Enformion — Sign In Experience

Concept for a login experience with a focus on aesthetics and maximizing usability

Hey Dribbblers,

What's the first thing that speaks volumes about a web app? The login experience! Showcasing a collage of four key screens: Sign in, Forgot Password, Reset Password, and Purpose of Use (a screen that asks 'What brings you here?'). Because let's face it, a smooth entrance sets the stage for everything that follows.

Press 'L' if you're all about nailing first impressions, and let's discuss how an app's early touchpoints can make or break user retention.

Key Takeaways to designing a successful login experience:

  • The primary goal of the login experience is to ensure that the user successfully logs in to their account.

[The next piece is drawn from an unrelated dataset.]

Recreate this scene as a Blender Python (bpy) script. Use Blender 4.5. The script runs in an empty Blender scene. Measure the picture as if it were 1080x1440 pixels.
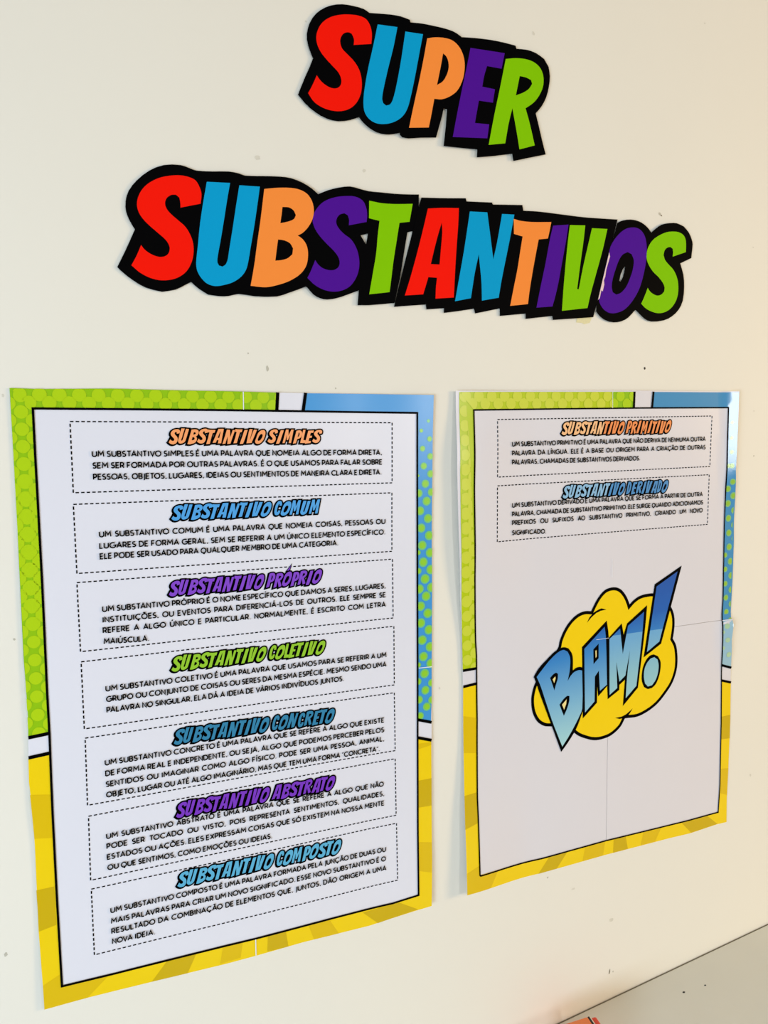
import bpy, bmesh, math, random
from mathutils import Vector, Matrix
from mathutils.geometry import tessellate_polygon

random.seed(7)
SC = bpy.context.scene
COL = SC.collection

# ------------------------------------------------------------------ camera
# the posters hang a few degrees off level; the desk line gives the true horizontal
TILT = 0.11160
CT, ST = math.cos(TILT), math.sin(TILT)
def rotv(v): return Vector((v[0]*CT+v[2]*ST, v[1], -v[0]*ST+v[2]*CT))
def unrot(x, z): z -= 1.5; return (x*CT-z*ST, x*ST+z*CT+1.5)      # wall point -> poster-aligned axes
CAM_LOC = rotv((0.04552, -0.77142, -0.04322))+Vector((0, 0, 1.5))
RIGHT = rotv((0.925284, -0.379215, -0.006749)).normalized()
UP = rotv((0.044369, 0.090554, 0.994903)).normalized()
FWD = rotv((0.376671, 0.920867, -0.100614)).normalized()
UPV = Vector((ST, CT))
FOCAL_PX = 1082.05
cd = bpy.data.cameras.new('camera')
cam = bpy.data.objects.new('camera', cd); COL.objects.link(cam)
cd.sensor_fit = 'VERTICAL'; cd.sensor_height = 24.0
cd.lens = FOCAL_PX / 1440 * 24.0
cd.clip_start = 0.02
m = Matrix((RIGHT, UP, -FWD)).transposed().to_4x4(); m.translation = CAM_LOC
cam.matrix_world = m
SC.camera = cam

# ------------------------------------------------------------------ light
def lin(c):
    return tuple(((v/255)/12.92 if v/255 <= 0.04045 else ((v/255+0.055)/1.055)**2.4) for v in c)
w = bpy.data.worlds.new('room_light'); SC.world = w; w.use_nodes = True
w.node_tree.nodes['Background'].inputs['Color'].default_value = (1.0, 1.0, 1.0, 1)
w.node_tree.nodes['Background'].inputs['Strength'].default_value = 0.22
def area(name, loc, target, sx, sy, power, col):
    l = bpy.data.lights.new(name, 'AREA'); l.shape = 'RECTANGLE'; l.size = sx; l.size_y = sy
    l.energy = power; l.color = col
    o = bpy.data.objects.new(name, l); COL.objects.link(o); o.location = loc
    d = Vector(target) - Vector(loc); o.rotation_euler = d.to_track_quat('-Z', 'Y').to_euler()
    return o
area('near_window_light', (-1.2, -1.4, 1.05), (0.0, 0, 1.0), 0.8, 0.8, 15, (0.66, 0.82, 1.0))
area('far_window_light', (-2.2, -1.6, 1.3), (0.0, 0, 1.0), 1.2, 1.2, 32, (0.62, 0.81, 1.0))
area('ceiling_lamp', (0.2, -2.3, 2.4), (0.3, 0, 1.1), 1.2, 0.3, 6, (1.0, 0.90, 0.74))
area('tall_window_light', (1.42, -2.25, 1.46), (0.8, 0, 1.1), 0.20, 0.60, 9, (1.0, 1.0, 1.0))
area('warm_lamp', (3.4, -1.5, 1.3), (0.9, 0, 1.1), 0.7, 0.7, 50, (1.0, 0.70, 0.35))
vs = SC.view_settings
vs.view_transform = 'Standard'; vs.look = 'None'; vs.exposure = 0.0; vs.gamma = 1.0; vs.use_curve_mapping = False

# ------------------------------------------------------------------ materials
MATS = {}
def mat(name, rgb, rough=0.5, spec=0.5, coat=0.0, var=0.0, scale=6.0, bump=0.0, bscale=400, bdist=0.0003):
    if name in MATS: return MATS[name]
    M = bpy.data.materials.new(name); M.use_nodes = True
    nt = M.node_tree; b = nt.nodes['Principled BSDF']
    c = lin(rgb)
    b.inputs['Roughness'].default_value = rough
    b.inputs['Specular IOR Level'].default_value = spec
    b.inputs['Coat Weight'].default_value = coat
    b.inputs['Coat Roughness'].default_value = 0.25
    tc = nt.nodes.new('ShaderNodeTexCoord')
    n = nt.nodes.new('ShaderNodeTexNoise'); n.inputs['Scale'].default_value = scale; n.inputs['Detail'].default_value = 4
    nt.links.new(tc.outputs['Object'], n.inputs['Vector'])
    r = nt.nodes.new('ShaderNodeValToRGB')
    r.color_ramp.elements[0].position = 0.3; r.color_ramp.elements[1].position = 0.7
    v = max(var, 0.004)
    r.color_ramp.elements[0].color = tuple(x*(1-v) for x in c)+(1,)
    r.color_ramp.elements[1].color = tuple(min(1, x*(1+v)) for x in c)+(1,)
    nt.links.new(n.outputs['Fac'], r.inputs['Fac']); nt.links.new(r.outputs['Color'], b.inputs['Base Color'])
    if bump:
        n2 = nt.nodes.new('ShaderNodeTexNoise'); n2.inputs['Scale'].default_value = bscale; n2.inputs['Detail'].default_value = 3
        nt.links.new(tc.outputs['Object'], n2.inputs['Vector'])
        bp = nt.nodes.new('ShaderNodeBump'); bp.inputs['Strength'].default_value = bump; bp.inputs['Distance'].default_value = bdist
        nt.links.new(n2.outputs['Fac'], bp.inputs['Height']); nt.links.new(bp.outputs['Normal'], b.inputs['Normal'])
    MATS[name] = M
    return M
def ink(name, rgb, rough=0.24, spec=0.4): return mat(name, rgb, rough=rough, spec=spec)
def gradient_mat(name, z0, z1, stops, rough=0.4):
    M = bpy.data.materials.new(name); M.use_nodes = True
    nt = M.node_tree; b = nt.nodes['Principled BSDF']; b.inputs['Roughness'].default_value = rough; b.inputs['Specular IOR Level'].default_value = 0.35
    g = nt.nodes.new('ShaderNodeTexCoord'); s = nt.nodes.new('ShaderNodeSeparateXYZ')
    nt.links.new(g.outputs['Object'], s.inputs[0])
    mr = nt.nodes.new('ShaderNodeMapRange'); mr.inputs['From Min'].default_value = z0; mr.inputs['From Max'].default_value = z1
    nt.links.new(s.outputs['Z'], mr.inputs['Value'])
    r = nt.nodes.new('ShaderNodeValToRGB'); nt.links.new(mr.outputs[0], r.inputs['Fac'])
    e = r.color_ramp.elements
    e[0].position = stops[0][0]; e[0].color = lin(stops[0][1])+(1,)
    e[1].position = stops[-1][0]; e[1].color = lin(stops[-1][1])+(1,)
    for p, c in stops[1:-1]:
        k = e.new(p); k.color = lin(c)+(1,)
    nt.links.new(r.outputs['Color'], b.inputs['Base Color'])
    return M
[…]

  • Login involves users entering sensitive personal data like email, passwords and phone numbers — it is a trust sensitive moment that defines their relationship with your platform.

  • The login flow usually consists of a main login page and a few fairly complex recovery flows, which includes ‘forgot password’, 'resetting password', and alternative methods to login.

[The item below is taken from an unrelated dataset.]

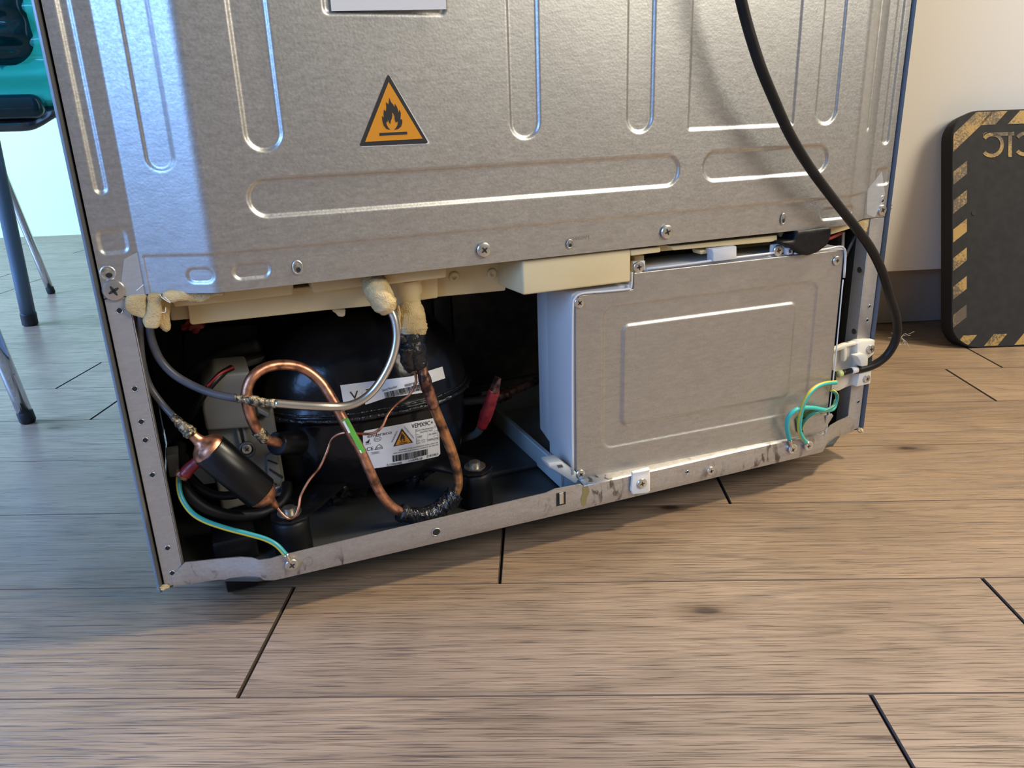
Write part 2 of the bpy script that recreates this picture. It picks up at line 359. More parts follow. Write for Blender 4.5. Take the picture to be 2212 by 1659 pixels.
# ---------------------------------------------------------------- padded board leaning on the cabinet
aB = math.radians(-21); tB = math.radians(15)
UB = Vector((math.cos(aB), math.sin(aB), 0)); NB = Vector((-math.sin(aB), math.cos(aB), 0))
WB = math.sin(tB)*NB + Vector((0, 0, math.cos(tB))); OB = Vector((1.174, .207, .0)); BN = UB.cross(WB)   # faces the room
if BN.dot(CAM-OB) < 0: BN = -BN
BW, BH, BT = .42, .357, .028
OB = OB + Vector((0, 0, .0005))
def BP(s, t, h=0.0): return OB + UB*(s-.0625) + WB*t + BN*h
brd = empty('padded_board', OB); tag(brd, 'dark grey padded board with worn yellow hazard stripes leaning on the cabinet', 'board')
def child(o, par):
    o.parent = par; o.matrix_parent_inverse = Matrix.Translation(-Vector(par.location)); return o
def rrect(x0, y0, x1, y1, r, n=8):
    out = []
    for cx_, cy_, a0 in ((x1-r, y0+r, -90), (x1-r, y1-r, 0), (x0+r, y1-r, 90), (x0+r, y0+r, 180)):
        for i in range(n+1):
            a = math.radians(a0 + 90*i/n); out.append((cx_ + r*math.cos(a), cy_ + r*math.sin(a)))
    return out
M_board = noisy(mat('dark_rubber_face', (.03, .028, .028), .75, Specular_IOR_Level=.25), (.015, .0145, .0145), (.021, .0195, .0195), 80)
M_boardside = mat('black_foam_edge', (.006, .0055, .005), .8)
bm = prism_bm([BP(s, t, 0) for s, t in rrect(0, 0, BW, BH, .040)], BN*-BT, .0012, 2)
child(frombm('body', bm, M_boardside, None, True), brd)
bm = prism_bm([BP(s, t, .0006) for s, t in rrect(.0015, .0015, BW-.0015, BH-.0015, .0385)], BN*-.0008, 0)
child(frombm('face_sheet', bm, M_board, None, False), brd)
def stripe_mat():
    m = mat('worn_yellow_print', (.45, .28, .03), .6); b = m.node_tree.nodes['Principled BSDF']
    n = N(m, 'ShaderNodeTexNoise', Scale=330.0, Detail=4.0, Roughness=.7); L(m, coords(m, kind='Object'), n.inputs['Vector'])
    n2 = N(m, 'ShaderNodeTexNoise', Scale=18.0, Detail=2.0); L(m, coords(m), n2.inputs['Vector'])
    ad = N(m, 'ShaderNodeMath', operation='ADD'); L(m, n.outputs['Fac'], ad.inputs[0]); L(m, n2.outputs['Fac'], ad.inputs[1])
    r = ramp(m, ad.outputs[0], [(.78, (.07, .05, .03)), (1.0, (.33, .20, .045)), ]); L(m, r.outputs[0], b.inputs['Base Color'])
    r.color_ramp.elements[0].position = .44; r.color_ramp.elements[1].position = .54
    h = N(m, 'ShaderNodeMath', operation='MULTIPLY'); L(m, ad.outputs[0], h.inputs[0]); h.inputs[1].default_value = .5
    L(m, h.outputs[0], r.inputs[0]); return m
M_stripe = stripe_mat()
def clip_poly(poly, a, b, c):   # keep a*x+b*y<=c
    out = []
    for i in range(len(poly)):
        p, q = poly[i], poly[(i+1) % len(poly)]; dp, dq = a*p[0]+b*p[1]-c, a*q[0]+b*q[1]-c
        if dp <= 0: out.append(p)
        if dp*dq < 0: t = dp/(dp-dq); out.append((p[0]+(q[0]-p[0])*t, p[1]+(q[1]-p[1])*t))
    return out
def bandpoly(region, k0, k1, sl):   # diagonal stripe y - sl*x in [k0,k1]
    p = clip_poly(region, -sl, 1, k1); return clip_poly(p, sl, -1, -k0) if p else p
outl = rrect(.0025, .0025, BW-.0025, BH-.0025, .0375)
def flat_piece(name, poly, h, m, par, f):
    if len(poly) < 3: return None
    V = [f(s, t, h) for s, t in poly] + [f(s, t, h-.0004) for s, t in poly]; n = len(poly)
    Fc = [tuple(range(n)), tuple(range(2*n-1, n-1, -1))] + [(i, i+n, (i+1) % n + n, (i+1) % n) for i in range(n)]
    return child(mesh(name, V, Fc, m, None), par)
left = clip_poly(outl, 1, 0, .0235); pitch = .0432; wdt = .0195; sl = .75
k = -.013
while k < BH:
    if k < .285 and k > -.01: flat_piece('hazard_stripe', bandpoly(clip_poly(left, 0, -1, -.028), k, k+wdt, sl), .0010, M_stripe, brd, BP)
    k += pitch
low = clip_poly(outl, 0, 1, .020); top = clip_poly(outl, 0, -1, -(BH-.022))
for i in range(10):
    x = .012 + i*.047; flat_piece('hazard_stripe', bandpoly(low, -x*1.15-.012, -x*1.15+.012, 1.15), .0010, M_stripe, brd, BP)
flat_piece('hazard_stripe', bandpoly(clip_poly(outl, 1, -1, -(BH-.085)), BH-.062, BH-.036, .9), .0010, M_stripe, brd, BP)
for i in range(1, 9):
    x = .020 + i*.044; flat_piece('hazard_stripe', bandpoly(top, (BH-.011) - 1.05*x - .013, (BH-.011) - 1.05*x + .013, 1.05), .0010, M_stripe, brd, BP)
V, Fc = lathe_geo([(0, .0035), (.0006, .0035)], BP(.034, .205, .0006), BN, 16); child(mesh('screw_hole', V, Fc, M_hole, None), brd)

# --- text to polygons
def text_polys(s, size=1.0, spacing=1.0):
    cu = bpy.data.curves.new('txt', 'FONT'); cu.body = s; cu.size = size; cu.resolution_u = 3; cu.space_character = spacing
    o = bpy.data.objects.new('txt', cu); COL.objects.link(o); bpy.context.view_layer.update()
    me = bpy.data.meshes.new_from_object(o.evaluated_get(bpy.context.evaluated_depsgraph_get()))
    V = [(v.co.x, v.co.y) for v in me.vertices]; Fc = [tuple(p.vertices) for p in me.polygons]
    bpy.data.objects.remove(o); bpy.data.curves.remove(cu); bpy.data.meshes.remove(me)
    return V, Fc
def arc_band(cx_, cy_, rx, rz, w, a0, a1, n=18):
    V, Fc = [], []
    for i in range(n+1):
        a = math.radians(a0+(a1-a0)*i/n)
        for r in (0, w): V.append((cx_+(rx-r)*math.cos(a), cy_+(rz-r)*math.sin(a)))
    for i in range(n): Fc.append((2*i, 2*i+1, 2*i+3, 2*i+2))
    return V, Fc
# mirrored maker's mark near the board's top edge
logo_V, logo_F = [], []
def addl(V, Fc):
    b = len(logo_V); logo_V.extend(V); logo_F.extend([tuple(b+i for i in f) for f in Fc])
lx, lz = .050, .305
addl(*arc_band(lx+.011, lz, .0185, .0185, .0055, -138, 138))
addl([(lx+.012, lz+.0185), (lx+.045, lz+.0185), (lx+.045, lz+.013), (lx+.012, lz+.013)], [(0, 1, 2, 3)])
addl([(lx+.036, lz+.0185), (lx+.0415, lz+.0185), (lx+.0415, lz-.0185), (lx+.036, lz-.0185)], [(0, 1, 2, 3)])
addl(*arc_band(lx+.062, lz, .0185, .0185, .0055, -140, 140))
tv, tf = text_polys('R', .0055)
addl([(.0535-x, lz+.013+y) for x, y in tv], tf); addl(*arc_band(.0517, lz+.015, .0038, .0038, .0006, 0, 360, 20))
o = mesh('printed_logo', [BP(s, t, .0011) for s, t in logo_V], logo_F, M_stripe); child(o, brd)

# ---------------------------------------------------------------- chairs and table at the left
M_chrome = mat('chrome', (.75, .76, .78), .08, 1.0)
M_tubedark = mat('dark_chrome_tube', (.12, .14, .16), .2, .9)
M_legblue = mat('blue_grey_painted_leg', (.10, .14, .17), .4, .3)
M_cap = mat('black_foot_cap', (.01, .01, .01), .5)
def glassy():
    m = mat('teal_clear_plastic', (.05, .52, .50), .06, Transmission_Weight=.45, IOR=1.4); return m
M_tealseat = glassy()
M_tealseat.node_tree.nodes['Principled BSDF'].inputs['Base Color'].default_value = (.05, .62, .58, 1)
def leg(name, foot, topp, r, m, par, capr=1.05, caph=.016):
    d = (topp-foot).normalized()
    o = tube(name, [foot + d*.012, foot + d*.2, topp], r, m, None, seg=20, sub=2); child(o, par)
    V, Fc = lathe_geo([(0, r*capr*.8), (.003, r*capr), (caph, r*capr), (caph+.002, r*.9)], foot, d, 20)
    c = mesh('foot_cap', V, Fc, M_cap, None, True); child(c, par); c.data.set_sharp_from_angle(angle=.7)
    return o
def seat_shell(name, origin, dirx, w, z0, z1, depth, par, m):
    """bucket shell: ribbed back wall curving in at both ends and under at the bottom"""
    nrm = Vector((-dirx.y, dirx.x, 0)); V, Fc = [], []; nu, nv = 40, 110
    for j in range(nv+1):
        t = j/nv
        for i in range(nu+1):
            s = i/nu
            z = z0 + (z1-z0)*t
            bulge = math.sqrt(max(0, 1-(max(0, .16-t)/.16)**2))
            rib = .010*math.sin(t*math.pi*2*7.5)
            edge = 1-(abs(2*s-1))**5
            hw = w*(.5)*(.62+.38*bulge)
            x = (2*s-1)*hw
            yy = -depth*.5*(edge)*bulge - rib*edge + .02*math.sin(s*9+t*5)
            V.append(origin + dirx*x + nrm*yy + Vector((0, 0, z)))
    for j in range(nv):
        for i in range(nu): Fc.append((j*(nu+1)+i, j*(nu+1)+i+1, (j+1)*(nu+1)+i+1, (j+1)*(nu+1)+i))
    o = mesh(name, V, Fc, m, None, True); s = o.modifiers.new('solid', 'SOLIDIFY'); s.thickness = .006; return child(o, par)
def chair(loc_label, foot, dz_top, seat_y):
    pass
# chair with the teal shell
footB = F(112, 634, 0.0)
ch = empty('shell_chair', Vector((footB.x, footB.y, 0))); tag(ch, 'teal clear plastic shell chair on a dark tubular frame, behind the refrigerator', 'chair', 'tubular chairs at the left')
seatc = P(-60, 268, 1.28); seatc.z = 0
dx = Vector((.985, -.17, 0)).normalized()
topB = P(-38, 268, 1.45)
leg('leg', footB, topB, .0085, M_chrome, ch)
for px_, yy in ((-420, 1.1), (-330, 1.5)):
    t_ = P(px_, 268, yy); leg('leg', Vector((t_.x-.05, t_.y, 0)), t_, .0085, M_chrome, ch)
fr = [P(-420, 262, 1.1), P(-200, 272, 1.1), P(0, 270, 1.1), P(55, 268, 1.1), P(80, 260, 1.11), P(118, 238, 1.14), P(190, 205, 1.25), P(250, 200, 1.4)]
footA = F(66, 702, 0.0); leg('leg', footA, P(-26, 268, footA.y-.06), .0135, M_legblue, ch, 1.08, .026)['label'] = 'thick blue-grey leg with a black rubber foot'
child(tube('seat_frame', fr, .0115, M_tubedark, None, sub=6), ch)
child(tube('seat_frame', [P(-330, 268, 1.5), topB, P(60, 250, 1.5), P(250, 235, 1.5)], .0105, M_tubedark, None, sub=6), ch)
so = P(-75, 250, 1.16)
seat_shell('seat_shell', Vector((so.x, so.y, 0)), dx, .46, .395, .78, .10, ch, M_tealseat)
sd = seat_shell('dark_reflection_shell', Vector((so.x, so.y, 0)) - Vector((.0, .035, 0)) - dx*.035, dx, .36, .47, .78, .10, ch, mat('reflected_dark_green', (.004, .035, .035), .08))  # extra dark shell stands in for dark reflections in the clear teal seat
sd2 = P(-60, 255, 1.09); child(box('seat_lip', (sd2.x-.30, sd2.y-.03, .385), (P(100, 240, 1.09).x, sd2.y+.12, .425), mat('reflected_dark_teal', (.004, .03, .035), .1), None, .018, 5), ch)  # lip coloured dark for what the teal plastic reflects there
for px_ in (25, 45):
    q = P(px_, 262, 1.11); child(box('mount_clip', q-Vector((.012, .008, .0)), q+Vector((.012, .008, .018)), M_cap, None, .002), ch)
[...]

  • It was important to align with the best in class login experiences in the eco-system. I decided to use simple, well- recognized layouts, and well-known terms and copy. This helps users perform a familiar action with confidence and ease. Keeping design simple also helps the experience scale easily to different form factors and devices.

  • The overall user experience of the online platform needed to continue the simple and clean approach from the branding elements. Visually, this might translate to using the brand colors, photography, illustrations, or even a marketing message. As most design problems, this one’s all about the art of balancing elements in the design. The login action should always take center-stage. Additional elements on the page should be extremely measured, and should not take away any attention from the task at hand.

  • The less time users spend on the login page, the better. In line with that, the login (or recovery) action should take up all of the user’s attention.

  • For copywriting, instructing users what exactly they need to do at a particular step is a great idea! Instead of lengthy explanations, a simple ‘Enter your password’ will get the job done. Complicated jargon, technical terms and humorous language have no place in a login experience.

  • In a recovery experience, it is helpful to break down a complex set of actions into multiple steps. Ask users to do one important thing at a time. Eg: Enter your phone and Enter the code sent to your phone are two separate steps.

  • Use a large and prominent login button. Keep the number of secondary actions to a minimum — avoid cluttering the page with anything that’s not your core login experience.

  • At each stage in the login process the user authentication might fail. A wrong email address, mistyped or forgotten passwords, network problems — all of these might cause login to fail. For this reason, it is very important for the login UI to respond to the user in the most appropriate way. Clear, timely, well crafted error messages help here.

  • In enterprise SSO logins, users may be logged into platforms with multiple accounts. In case multiple accounts are detected, it is best to surface these options to the users and let them choose which account they want to use.